Fooled Again
Rock’s romantic revolution.

By Thomas Hibbs, professor of philosophy at Boston College & author of Shows About Nothing.
October 13-14, 2001

 

n the days after September 11, as Americans were desperately trying to put the inconceivable into some sort of context, MTV (to which a depressingly large number of teens turn for political news) did its part by rounding up the usual experts: film and rock stars. The singer Melissa Etheridge spoke for many when she urged Americans to learn to "embrace difference." Now, she meant well. And the stars from Hollywood and the music industry have behaved with restraint, even at times reverence, in their fundraising performances. But the unqualified call to embrace difference is a mindless mantra that, after Sept. 11, we would do well to discard. The experience of planes crashing into buildings and killing thousands is quite different, but few want to embrace that. And some cultural differences, such as the celebration of suicide pilots slaughtering the innocent, cannot be embraced as part of what Stanley Fish has called boutique multiculturalism.

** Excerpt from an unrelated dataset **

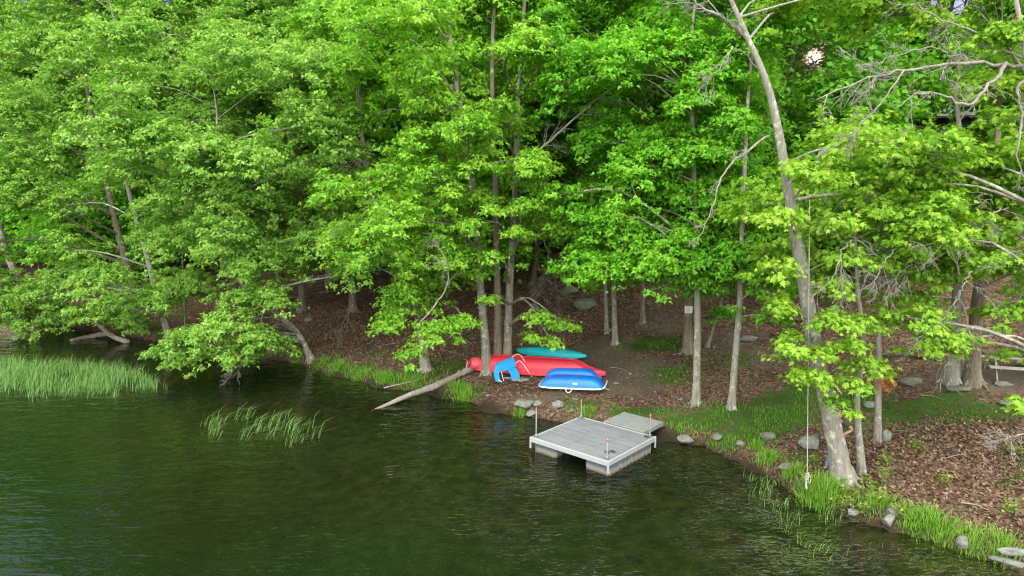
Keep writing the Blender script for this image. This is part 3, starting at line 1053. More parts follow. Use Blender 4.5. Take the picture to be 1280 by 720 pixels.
TREE_LABELS = {
    'big': ('oak_tree', 'stout leaning grey oak with lichened bark, rope swing hanging beside it at the water edge'),
    'slim_a': ('oak_tree', 'slim wavy grey tree immediately right of the stout leaning oak'),
    'slim_b': ('oak_tree', 'straight slim grey tree with a small upright stone at its foot'),
    'right_a': ('oak_tree', 'pale lichened trunk with broken bare twigs drooping over the grass at right'),
    'right_b': ('oak_tree', 'brown mossy trunk nearest the picnic table at right'),
    'right_c': ('oak_tree', 'oak at the right edge with long bare grey limbs reaching left'),
    'mid_a': ('maple_tree', 'straight grey maple trunk standing in the grass behind the dock ramp'),
    'mid_b': ('maple_tree', 'slim pale mottled maple right of the straight grey maple behind the dock ramp'),
    'mid_sign': ('maple_tree', 'thick brown trunk with a small white notice nailed on it'),
    'mid_lean': ('maple_tree', 'thin brown trunk leaning to the right behind the two grey maples'),
    'mid_c': ('maple_tree', 'straight pale trunk on the bare path uphill of the blue boat'),
    'mid_d': ('maple_tree', 'short thin trunk beside the straight pale trunk on the path'),
    'mid_e': ('maple_tree', 'straight brown trunk furthest up the bare path near the boulders'),
    'trio_a': ('maple_tree', 'left trunk of the three tall trees rising behind the red canoe'),
    'trio_b': ('maple_tree', 'darker middle trunk of the three tall trees by the red canoe'),
    'trio_c': ('maple_tree', 'right trunk of the three tall trees, with a bare forking limb'),
    'bent': ('maple_tree', 'pale trunk bending left above the driftwood log, leafy low down'),
    'overhang': ('maple_tree', 'dark trunk leaning left over the lake, its lowest bough hanging above the water'),
    'left_a': ('maple_tree', 'leaning grey trunk rising from the left bank above the low plants'),
    'left_b': ('maple_tree', 'thick leaning trunk set back from the left bank, behind the fallen pole'),
    'left_c': ('maple_tree', 'leaning tree beside the pale boat at the far left'),
    'left_d': ('maple_tree', 'tall brown trunk behind the lowest overhanging bough'),
    'left_e': ('maple_tree', 'brown trunk above the leafy slope with a pale dead branch at its foot'),
    'left_f': ('maple_tree', 'brown trunk behind the dark trunk that leans over the lake'),
    'left_thin': ('maple_tree', 'very thin sapling trunk on the left bank'),
}
for k, t in TREES.items():
    t.finish(TREE_LABELS[k][0], TREE_LABELS[k][1], 'tree', 'trees standing along the shore')

# ------------------------------------------------------------------ forest behind: four source trees, the rest are copies sharing their meshes
def forest_tree(seed, h, leaf, bark, first, r0, spread):
    r_ = np.random.RandomState(seed)
    path = [np.array([0, 0, 0.])]
    for q in range(1, 6):
        path.append(np.array([r_.normal(0, .25), r_.normal(0, .25), h * q / 5]))
    t = Tree((0, 0, 0), path, r0, M[bark], M[leaf], T_KITE, .30, seed, first)
    nb = 34
    for q in range(nb):
        f_ = (q + .5) / nb
        z = first + 1 + (h - first - 1) * f_
        R_ = spread * (1.0 - .75 * f_) * r_.uniform(.35, 1.0) + .3
        a = q * 2.4 + r_.uniform(-.4, .4)
        kk = np.argmin(np.abs(t.path[:, 2] - z))
        c = t.path[kk] + np.array([math.cos(a) * R_, math.sin(a) * R_, .4])
        t.bough(c, r_.uniform(1.1, 1.9), r_.uniform(.35, .55), dens=20, per=17, size=.27, sprad=.24)
    tube(t.gt, t.path, t.rad, 9, lump=.05, rs=r_)
    tr_ = t.gt.build('trunk', t.bark)
    cr_ = t.gl.build('crown', t.leaf)
    return tr_, cr_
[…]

For all the calls to embrace difference, the song that has emerged as the post-Sept. 11 anthem of the rock community is John Lennon's "Imagine," a song that imagines all difference away. Thus does current rock oscillate between two extremes, neither of which is much help in thinking through our current crisis. Admittedly, Lennon's song is not so much about practical politics as it is about an inspiring and hopeful ideal of peace. But how, one cannot help but ask, are we to imagine the road toward this world beyond all national and religious differences, beyond possessions, with nothing "to kill or die for," where we all live in the moment? Clearly not by the old religious answer, which has to do with God's decisive and transforming intervention into history. Instead, "Imagine" is a sophisticated advertising jingle for Communism. In what it fails to say and especially in its hypnotic and placid melody, "Imagine" is a deeply dishonest song. Tracy Chapman's "Talkin' 'Bout a Revolution," with its warning that "poor people are going to rise up and take what's theirs" is more honest about the violence necessary for revolution. If we must have Lennon, let's at least have him as part of the Beatles, whose wry and ambivalent "Revolution" is superior to anything Lennon produced as a soloist.

Since its inception, rock has been fixated on the image of an escape from the complexity of history and civilization through a return to innocence and harmony. It is there in CSNY's "Woodstock": "we are stardust, we are golden…and we've got to get ourselves back to the garden." As Robert Pattison has shown in his recently reissued The Triumph of Vulgarity: Rock Music in the Mirror of Romanticism, Rousseau, the father of romanticism, is alive and well in American popular culture. And not just in the music world but in Hollywood as well.

In the past few decades, Hollywood has suffered from a Forrest Gump syndrome, where the only characters unequivocally praised as good are inveterate children, incapable of participating in the complex adult world of American civilization. (The Romantic vision exercises an equally powerful influence in certain leftist segments of academia, where the evil, civilized West is pitted against the innocent, non-Western world.) Rousseau depicts the pre-civilized savage as a model of innocence, a simple and peaceful child, at one with nature, and incapable of evil. Only with civilization, the invention of language and reason, and especially the discovery of property, does consciousness of self and other emerge and with it the spirit of competition, an ability to calculate gain and loss, for oneself and others. Here civilization and technology — the first fruits of reason — are the sources of human corruption and evil. But of course, Rousseau does not rest with this pessimistic vision. He announces a revolutionary politics that seeks to restructure government in order to eliminate every vestige of inequality. It is no accident that the perpetrators of the French Revolution idolized Rousseau. And rock has given repeated testimony to the link between romanticism and violence. The same culture that gave us the Summer of Love gave us the Rolling Stones at Altamont, where Mick Jagger sang "Sympathy for the Devil" as their makeshift body guards, the Hells Angels, murdered a black audience member.

At its worst, rock tends to narcissistic nihilism; at its best, it produces entertaining and moving, even modestly thought-provoking and poetic, music. But, aside from occasional exceptions, rock has been in serious decline for some time. Nowadays, performers, fans and critics can't even seem to tell songs of revolution from satires. Just days after the terrorist attacks, a John Mellencamp concert turned into a patriotic celebration. Opening for Mellencamp was the Wallflowers who, according to the Boston Globe's Steve Morse, stirred the audience into a patriotic frenzy by playing a song of "revolution," The Who's "We Don't Get Fooled Again." In fact, the song is a satire of the naivete of revolutionary thinking, for which The Who caught some grief when they first released the song in the '60s. Pessimism about the efficacy of revolution is palpable in the refrain, "meet the new boss, same as the old boss." Don't get fooled again? Oh, yeah!